The report underlines significant variance in profitability across property and casualty lines. For the third year running, the most globally diversified and specialised portfolios produced the lowest combined operating ratios.

Paul Campbell, global growth leader in Aon’s strategy and technology group, said relevance was key to outperforming through the cycle.

“In a market defined by volatility, insurers must embed strategic relevance into every decision to outperform through the cycle,” he said.

“We are collaborating with clients on strategies to smooth volatility in financial results, become more relevant to customers and make their firms a more attractive proposition to investors.”

Strategic shift

The new report, “Relevance Through the Market Cycle: Five Strategic Imperatives for Insurers”, builds on earlier Aon research into the traits of top-performing carriers.

It sets out five priorities for insurers to enhance competitiveness: redefining growth strategy; aligning capital with strategy; investing in data-driven decision making; understanding client and channel needs; and rethinking talent strategy for the next cycle.

Sherif Zakhary, CEO of Aon’s strategy and technology group and Inpoint, said insurers must evolve from product suppliers to “performance partners”.

He said: “This means being proactive, insightful and deeply attuned to client needs across geographies and sectors,” he said. “However, legacy operating models, rigid capital structures and siloed distribution strategies are holding some insurers back.”
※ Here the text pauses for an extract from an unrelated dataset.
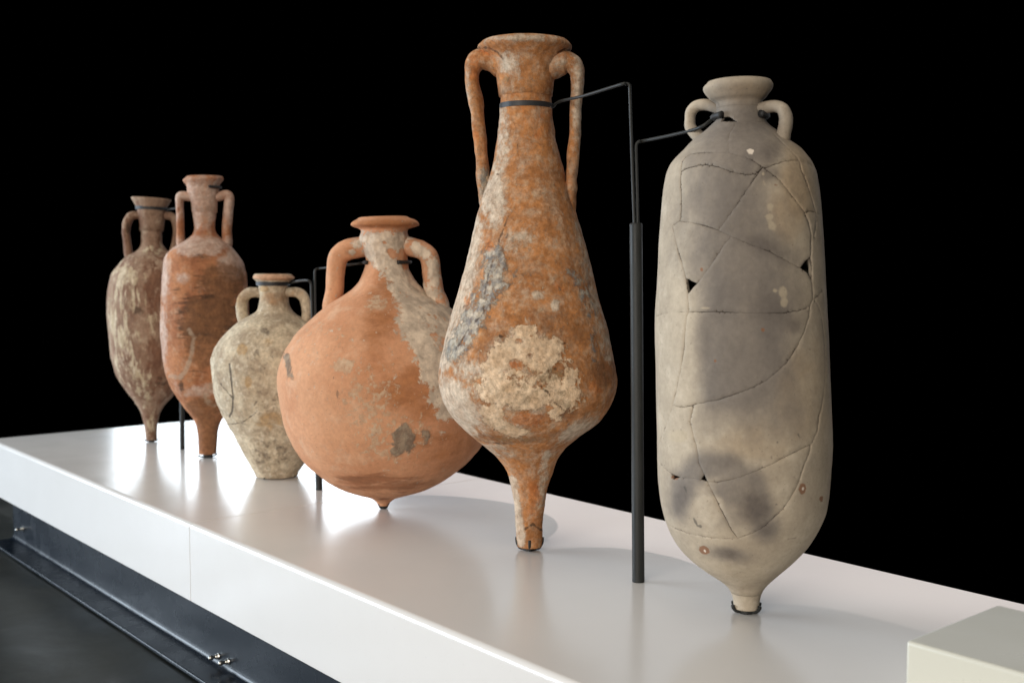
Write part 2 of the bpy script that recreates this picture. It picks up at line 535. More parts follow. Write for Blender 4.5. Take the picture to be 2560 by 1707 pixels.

He added that Aon had built its data-driven approach and talent pool to support clients in developing resilience and growth strategies.

Renewal context

The release of the report coincides with the start of Aon’s reinsurance renewal season, which runs through to the critical January 1, 2026 renewals.

Against a backdrop of moderating growth rates and increasing focus on underwriting discipline, Aon said its work with clients would be aimed at embedding the imperatives identified in the research to secure long-term outperformance.